Sunday, November 7, 2010

Letter To Laodicea (part 18)

Similarly, Luke’s presentation of Jesus’ salt speech is also connected to His speaking of the kingdom of heaven.  We have to pay close attention in order to grasp this, but as we do, we gain an extremely valuable clue that will ultimately enable us to reach a firm and viable conclusion to the question on which this study is premised, which is what it is that has Jesus so incensed and disgusted with the church of Laodicea.  It is useful to notice that the setting in Luke in which Jesus speaks of salt and ears to hear is that of a “Sabbath when Jesus went to dine at the house of a leader of the Pharisees” (14:1a).  It is said that there, “they were watching Him closely” (14:1b).  This setting, by all appearances, seems to remain unchanged for an extended period of time, reaching from the first verse of the fourteenth chapter to the tenth verse of the seventeenth chapter.  Though we do encounter what may feel like major transitional statements that introduce new settings, such as “Now large crowds were accompanying Jesus” (14:25a), and “Now all the tax collectors and sinners were coming to Him” (15:1), it is not necessary to presume that these are meant to deliver the reader into new scenery. 

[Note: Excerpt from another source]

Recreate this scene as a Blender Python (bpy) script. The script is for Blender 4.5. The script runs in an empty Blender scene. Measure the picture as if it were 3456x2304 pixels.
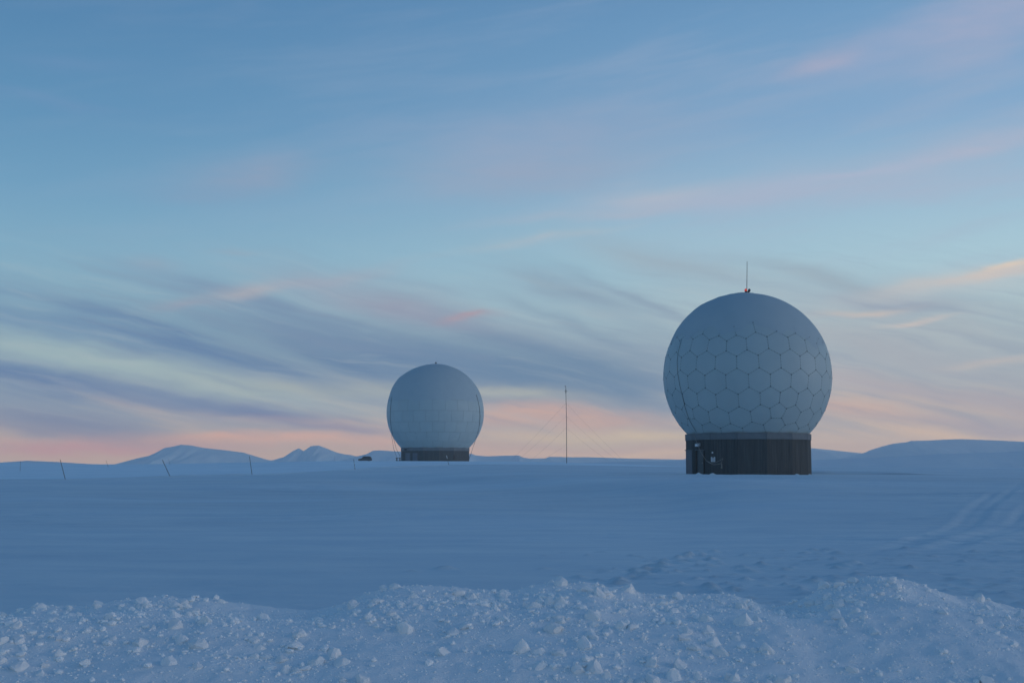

However, it seems that the very fact that we read about large crowds accompanying Jesus, and His turning to them to speak, precludes us from considering that the setting has changed.  While we do not insist that the large crowds were dining with Jesus at the house of this particular leader of the Pharisees, we can reflect back to an earlier event in the life of Jesus as recorded by Luke that may enable us to get a picture of the scene here in the fourteenth chapter.  In chapter five of Luke, we read about Jesus healing a paralytic.  Presumably, Jesus is in a residence, though He may have been in the synagogue, though the latter is doubtful.  Luke tells us that “on one of those days, while He was teaching, there were Pharisees and teachers of the law sitting nearby (who had come from every village of Galilee and Judea and from Jerusalem), and the power of the Lord was with Him to heal.  Just then some men showed up, carrying a paralyzed man on a stretcher.  They were trying to bring him in and place him before Jesus.  But since they found no way to carry him in because of the crowd, they went up on the roof and let him down on the stretcher through the roof tiles right in front of Jesus” (5:17-19).  So here we have an instance in which Jesus is in a house, with crowds gathered around Him both in the house and outside of the house. 

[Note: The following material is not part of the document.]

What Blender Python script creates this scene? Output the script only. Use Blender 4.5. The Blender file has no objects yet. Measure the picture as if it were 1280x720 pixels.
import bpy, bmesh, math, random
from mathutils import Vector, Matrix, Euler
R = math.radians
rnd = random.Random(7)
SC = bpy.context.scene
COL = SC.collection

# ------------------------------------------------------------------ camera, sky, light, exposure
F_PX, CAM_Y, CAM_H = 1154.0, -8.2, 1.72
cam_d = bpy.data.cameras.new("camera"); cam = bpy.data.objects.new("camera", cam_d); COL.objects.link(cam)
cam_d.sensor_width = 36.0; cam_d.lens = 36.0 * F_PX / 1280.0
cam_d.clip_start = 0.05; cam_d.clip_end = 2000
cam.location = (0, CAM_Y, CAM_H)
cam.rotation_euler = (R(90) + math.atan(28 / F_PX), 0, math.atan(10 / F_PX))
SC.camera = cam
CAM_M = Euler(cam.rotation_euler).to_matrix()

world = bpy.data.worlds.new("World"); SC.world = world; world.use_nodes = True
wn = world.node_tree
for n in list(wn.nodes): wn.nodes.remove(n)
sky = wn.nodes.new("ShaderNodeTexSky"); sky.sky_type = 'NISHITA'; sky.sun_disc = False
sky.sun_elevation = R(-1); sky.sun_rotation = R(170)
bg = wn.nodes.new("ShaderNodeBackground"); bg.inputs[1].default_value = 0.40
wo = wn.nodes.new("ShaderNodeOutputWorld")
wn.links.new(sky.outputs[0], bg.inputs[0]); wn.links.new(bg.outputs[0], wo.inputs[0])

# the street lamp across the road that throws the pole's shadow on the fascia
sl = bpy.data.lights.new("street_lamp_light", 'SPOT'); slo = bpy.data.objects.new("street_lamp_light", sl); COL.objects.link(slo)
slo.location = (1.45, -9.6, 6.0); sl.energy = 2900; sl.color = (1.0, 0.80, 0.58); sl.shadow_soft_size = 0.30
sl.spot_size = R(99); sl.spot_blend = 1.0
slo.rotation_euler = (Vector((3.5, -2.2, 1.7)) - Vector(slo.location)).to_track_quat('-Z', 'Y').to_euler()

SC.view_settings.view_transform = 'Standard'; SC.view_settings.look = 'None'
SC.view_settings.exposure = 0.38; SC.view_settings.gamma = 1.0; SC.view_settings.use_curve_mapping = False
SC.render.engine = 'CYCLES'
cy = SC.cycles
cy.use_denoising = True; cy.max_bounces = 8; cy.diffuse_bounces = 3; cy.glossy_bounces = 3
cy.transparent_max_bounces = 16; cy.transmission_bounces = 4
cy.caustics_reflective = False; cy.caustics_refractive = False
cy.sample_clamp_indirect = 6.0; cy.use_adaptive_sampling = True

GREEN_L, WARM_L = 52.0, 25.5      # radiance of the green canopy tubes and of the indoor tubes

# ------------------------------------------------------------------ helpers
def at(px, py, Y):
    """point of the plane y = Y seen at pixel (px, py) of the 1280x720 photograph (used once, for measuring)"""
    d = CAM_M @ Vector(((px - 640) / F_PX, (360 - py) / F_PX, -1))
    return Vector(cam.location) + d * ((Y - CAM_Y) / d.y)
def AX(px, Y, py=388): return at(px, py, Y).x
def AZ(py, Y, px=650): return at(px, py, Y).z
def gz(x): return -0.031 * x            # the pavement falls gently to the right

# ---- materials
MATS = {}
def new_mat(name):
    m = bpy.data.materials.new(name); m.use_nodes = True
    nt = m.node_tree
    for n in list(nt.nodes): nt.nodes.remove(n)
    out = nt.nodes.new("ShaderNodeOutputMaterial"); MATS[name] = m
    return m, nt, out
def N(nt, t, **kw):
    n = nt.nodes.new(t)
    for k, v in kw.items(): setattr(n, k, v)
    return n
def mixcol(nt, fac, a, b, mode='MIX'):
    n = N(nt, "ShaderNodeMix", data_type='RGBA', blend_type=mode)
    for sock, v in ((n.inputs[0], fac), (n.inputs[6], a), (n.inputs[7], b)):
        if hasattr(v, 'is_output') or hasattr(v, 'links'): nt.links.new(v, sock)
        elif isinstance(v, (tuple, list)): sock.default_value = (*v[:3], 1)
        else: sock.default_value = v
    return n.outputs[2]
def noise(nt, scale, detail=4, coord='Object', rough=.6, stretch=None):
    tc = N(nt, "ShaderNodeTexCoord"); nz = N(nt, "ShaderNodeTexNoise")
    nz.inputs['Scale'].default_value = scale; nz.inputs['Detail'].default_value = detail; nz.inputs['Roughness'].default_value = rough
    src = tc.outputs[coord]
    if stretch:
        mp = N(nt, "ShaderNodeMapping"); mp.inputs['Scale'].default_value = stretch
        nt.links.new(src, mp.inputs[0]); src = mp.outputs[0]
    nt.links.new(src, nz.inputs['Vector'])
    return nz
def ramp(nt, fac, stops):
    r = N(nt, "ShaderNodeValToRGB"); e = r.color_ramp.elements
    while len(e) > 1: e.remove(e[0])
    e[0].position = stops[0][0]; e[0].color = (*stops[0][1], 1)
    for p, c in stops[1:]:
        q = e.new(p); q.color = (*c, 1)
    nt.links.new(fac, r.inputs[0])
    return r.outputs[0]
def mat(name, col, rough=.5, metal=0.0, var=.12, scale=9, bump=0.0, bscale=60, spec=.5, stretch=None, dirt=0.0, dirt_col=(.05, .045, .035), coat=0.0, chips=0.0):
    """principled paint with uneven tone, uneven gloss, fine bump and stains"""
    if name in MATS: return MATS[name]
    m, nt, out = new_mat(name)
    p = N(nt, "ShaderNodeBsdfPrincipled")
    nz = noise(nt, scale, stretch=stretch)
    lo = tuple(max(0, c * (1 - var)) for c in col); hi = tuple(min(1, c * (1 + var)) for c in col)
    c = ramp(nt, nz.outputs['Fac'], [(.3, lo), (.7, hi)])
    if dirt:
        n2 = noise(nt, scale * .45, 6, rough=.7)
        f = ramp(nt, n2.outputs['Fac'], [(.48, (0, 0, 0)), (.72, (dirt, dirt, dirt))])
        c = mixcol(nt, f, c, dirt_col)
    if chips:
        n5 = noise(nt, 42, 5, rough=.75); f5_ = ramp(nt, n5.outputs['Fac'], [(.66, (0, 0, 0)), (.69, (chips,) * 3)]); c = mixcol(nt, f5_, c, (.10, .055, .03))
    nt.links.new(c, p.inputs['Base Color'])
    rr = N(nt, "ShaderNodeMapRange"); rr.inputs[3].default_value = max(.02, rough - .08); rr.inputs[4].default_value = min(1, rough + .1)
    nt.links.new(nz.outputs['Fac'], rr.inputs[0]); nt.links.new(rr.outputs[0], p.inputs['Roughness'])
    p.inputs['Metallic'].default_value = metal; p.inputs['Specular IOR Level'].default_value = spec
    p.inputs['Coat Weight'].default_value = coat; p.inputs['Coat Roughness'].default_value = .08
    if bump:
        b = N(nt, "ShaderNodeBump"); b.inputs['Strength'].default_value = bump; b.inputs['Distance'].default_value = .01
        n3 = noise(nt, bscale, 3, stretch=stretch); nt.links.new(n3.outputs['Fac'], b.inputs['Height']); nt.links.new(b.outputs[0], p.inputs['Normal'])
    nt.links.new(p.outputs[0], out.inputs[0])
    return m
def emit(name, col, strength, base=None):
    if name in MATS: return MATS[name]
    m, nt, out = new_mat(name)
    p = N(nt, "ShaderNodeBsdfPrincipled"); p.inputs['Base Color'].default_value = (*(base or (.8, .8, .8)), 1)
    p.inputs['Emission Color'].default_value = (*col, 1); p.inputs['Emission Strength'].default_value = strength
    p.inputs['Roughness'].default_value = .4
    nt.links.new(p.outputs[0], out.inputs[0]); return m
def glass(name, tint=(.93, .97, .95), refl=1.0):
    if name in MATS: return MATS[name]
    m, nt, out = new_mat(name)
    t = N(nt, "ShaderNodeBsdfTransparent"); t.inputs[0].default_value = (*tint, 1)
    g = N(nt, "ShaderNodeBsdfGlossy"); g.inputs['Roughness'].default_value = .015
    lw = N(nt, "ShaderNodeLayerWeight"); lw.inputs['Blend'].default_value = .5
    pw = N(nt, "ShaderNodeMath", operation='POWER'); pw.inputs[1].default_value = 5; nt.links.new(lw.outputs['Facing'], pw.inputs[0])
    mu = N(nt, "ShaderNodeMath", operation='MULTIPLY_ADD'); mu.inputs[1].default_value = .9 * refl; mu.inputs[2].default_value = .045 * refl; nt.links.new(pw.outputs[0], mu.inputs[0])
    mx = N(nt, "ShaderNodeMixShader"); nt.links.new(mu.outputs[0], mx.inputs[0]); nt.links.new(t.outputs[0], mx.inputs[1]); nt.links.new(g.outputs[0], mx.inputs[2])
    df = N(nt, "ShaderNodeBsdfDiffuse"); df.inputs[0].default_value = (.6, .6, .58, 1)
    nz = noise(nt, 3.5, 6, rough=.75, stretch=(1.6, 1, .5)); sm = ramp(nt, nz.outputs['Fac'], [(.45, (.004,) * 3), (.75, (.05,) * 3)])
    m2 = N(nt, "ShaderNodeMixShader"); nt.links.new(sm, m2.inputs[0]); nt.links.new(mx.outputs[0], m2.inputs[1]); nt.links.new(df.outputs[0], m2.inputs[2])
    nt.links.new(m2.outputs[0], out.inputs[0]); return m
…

Naturally, Jesus’ growth in notoriety as His ministry progressed would only increase the number of people that would be around Him both inside and outside of the house of this Pharisee.  If this is so, then in the course of His time at this house to which He had been invited, Jesus would merely have to step to the doorway of the house in order to address the large crowds that had been following Him.  It is possible that the other potential scene-shifter presents us with a problem, but this is not necessarily so.  There is no need to posit an altogether new scenario simply because we find that “all the tax collectors and sinners were coming to hear Him,” and that “the Pharisees and experts in the law were complaining, ‘This man welcomes sinners and eats with them.’” (15:1-2)  This is addressed by the introduction to the scene that takes place at the beginning of the fourteenth chapter, and serves to explain why it is that the Pharisees “were watching Him closely” (14:1b), so as to see who it was with whom Jesus would associate. 

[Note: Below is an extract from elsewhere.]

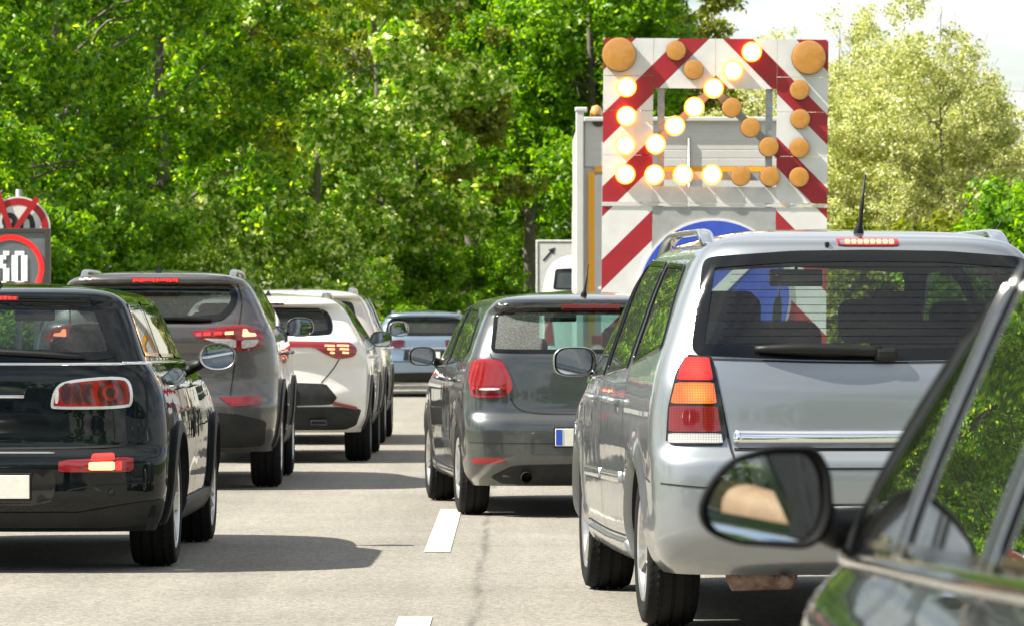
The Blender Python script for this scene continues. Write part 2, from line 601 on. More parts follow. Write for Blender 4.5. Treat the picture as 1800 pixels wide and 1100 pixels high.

Though there may be “tax collectors and sinners” at this house, it would not be incumbent upon Jesus to consort with them, and the Pharisees would take measures to make sure that they avoided this very thing.  The fact that Jesus does not make an attempt to avoid this very thing is confirmed by the Pharisees.  It seems obvious that the invitation that had been extended to Jesus was part of a larger movement to discredit Him and His mission as He makes His way to Jerusalem.  Therefore, it is a relatively simple matter to determine that this section is an extended presentation of one particular event within Jesus’ ministry, with it occurring inside the longer travel narrative. 

So here in this one setting we get a decisive look at much of Jesus’ theology, as He tells parables related to seeking seats of honor, great banquets, lost sheep, lost coins, compassionate fathers, prodigal sons, clever stewards, and the rich man and Lazarus.  In the midst of all of these parables, and before making His statements about salt that are accompanied by His insistence of a need for ears to hear (again indicating practical application for His hearers according to present reality which can first be understood in their historical context and then universally applied to the body of believers), Jesus speaks of the need to carry a cross to truly be His disciple.  In our own day, because we are so familiar with cross terminology, and because we are steeped in what it has come to represent, that we are not taken aback by its usage as would a first century hearer.  In that day however, the cross, being Rome’s preferred instrument to inspire terror among a subservient populace, was not a symbol of the love and grace of God.  Rather, for the Israel of God, as they figuratively labored under the heel of the Roman boot, it was a symbol of cursing, of exile, and of the continuation of the Deuteronomic curses in which Israel was not in control of its own land and therefore not in a position to determine their own future.  This mention of a cross was shocking.  Perhaps far more shocking and scandalous than the words by which it was preceded.